The idea of making a film in India came up at a meeting with his long standing Kolkata-based friend, Bappaditya Bandhopadhyay, a producer and director of Bengali films. Bappaditya said he could rope in Vinod Lahoti, a Kolkata film financier if Vimukthi wanted to make a Bengali film.

On choosing the subject and the story Vimukthi said: “I hadn’t a clue about what to portray. So, I decided to roam the streets of Kolkata day after day, observing the lives of the people in various parts of the city at various times. What struck me at that time was the mushrooming of posh high rise buildings in sharp contrast to the squalor around. I saw the sharp differences existing between the rich and the poor and how the poor were duped into parting with their agricultural land for small sums of money on the promise of jobs on the construction sites.”

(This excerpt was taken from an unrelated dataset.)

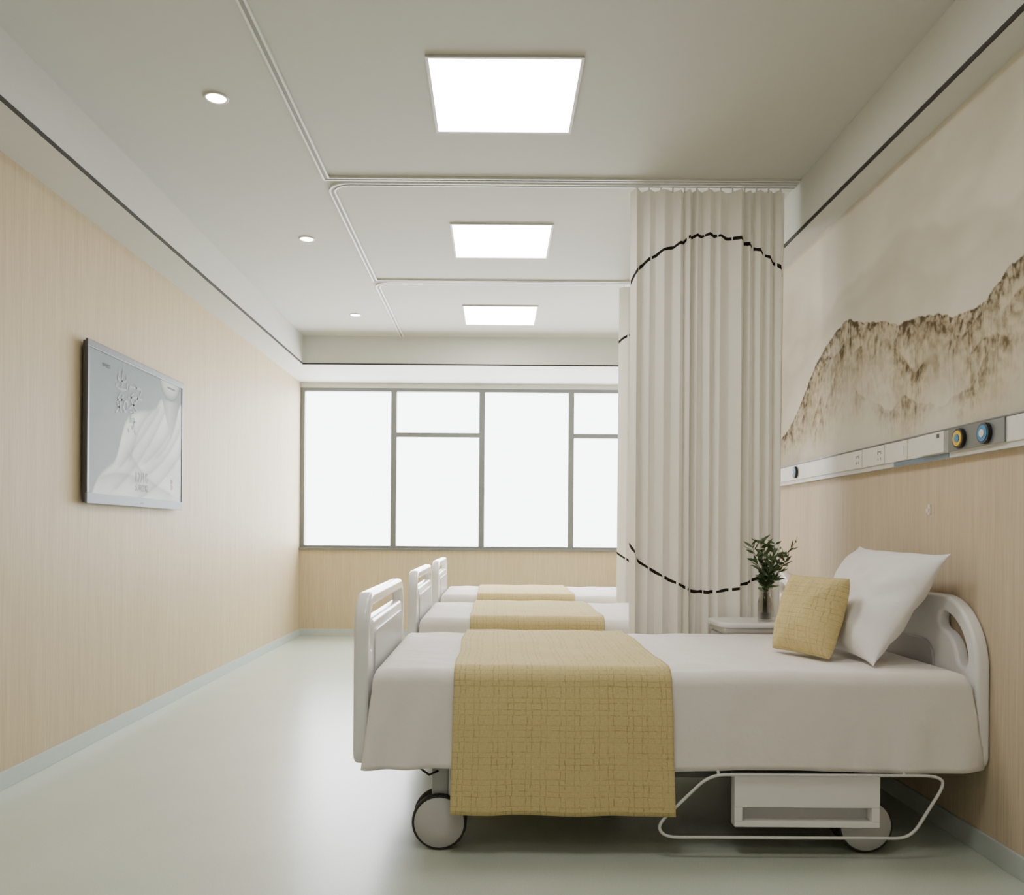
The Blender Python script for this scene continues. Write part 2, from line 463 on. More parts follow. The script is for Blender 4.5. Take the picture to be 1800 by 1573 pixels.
# ------------------------------------------------------------------ ceiling lights
labs = ['largest square ceiling light panel, above the nearest bed', 'middle square ceiling light panel, between the two cross curtain tracks', 'smallest square ceiling light panel, nearest the window']
for Y, lb in zip((3.515, 5.25, 7.03), labs):
    t = empty('ceiling_light_panel', (0.02, Y, ZC)); tag(t, lb, 'ceiling light', 'square light panels down the ceiling')
    h = 0.305
    obj('lamp_frame', boxes([(-h, h, -h, -h+0.012, -0.009, 0), (-h, h, h-0.012, h, -0.009, 0), (-h, -h+0.012, -h+0.012, h-0.012, -0.009, 0), (h-0.012, h, -h+0.012, h-0.012, -0.009, 0)]), m_frame, t)
    obj('diffuser', boxes([(-h+0.012, h-0.012, -h+0.012, h-0.012, -0.007, -0.002)]), m_panel, t)
labs = ['largest round downlight, nearest the camera on the left of the ceiling', 'middle round downlight left of the curtain track', 'smallest round downlight, nearest the window wall']
for Y, lb in zip((3.54, 5.235, 7.05), labs):
    t = empty('downlight', (-1.19, Y, ZC)); tag(t, lb, 'downlight', 'round downlights in a row')
    bm = bmesh.new(); lathe(bm, [(0.040, -0.001), (0.042, -0.006), (0.050, -0.005), (0.052, 0.0)], 40); obj('trim_ring', bm, m_frame, t, True)
    bm = bmesh.new(); lathe(bm, [(0, -0.004), (0.040, -0.0035), (0.041, -0.001)], 40); obj('lens', bm, m_spot, t)

# ------------------------------------------------------------------ curtain tracks
def sweep(bm, path, a, b, z0, z1):
    n = len(path); R = []
    for i, p in enumerate(path):
        p = Vector(p)
        d0 = (p-Vector(path[i-1])).normalized() if i else None
        d1 = (Vector(path[i+1])-p).normalized() if i < n-1 else None
        if d0 is None: d0 = d1
        if d1 is None: d1 = d0
        t = (d0+d1).normalized(); nn = Vector((-t.y, t.x)); k = 1/max(0.3, nn.dot(Vector((-d0.y, d0.x))))
        q0 = p+nn*a*k; q1 = p+nn*b*k
        R.append([bm.verts.new((q0.x, q0.y, z0)), bm.verts.new((q1.x, q1.y, z0)), bm.verts.new((q1.x, q1.y, z1)), bm.verts.new((q0.x, q0.y, z1))])
    for A, B in zip(R, R[1:]):
        for k in range(4): bm.faces.new((A[k], A[(k+1) % 4], B[(k+1) % 4], B[k]))
    bm.faces.new(R[0]); bm.faces.new(R[-1][::-1])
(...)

From interactions with the middle classes, he learnt about their aspirations and problems. He also found that at least a section of Kolkata society was aware that people were being taken for a ride. This is brought out in a scene in the film in which an old man is trying to wake up a younger man sleeping under a bridge by telling him loudly how the British bought the three villages which became the nucleus of the imperial city of Calcutta for a mere Rs. 1,300 and that a similar thing is happening now.

If Chatrak is followed by more cross-border artistic ventures, links between Sri Lanka and Bengal (including Bangladesh) could be revived for mutual benefit.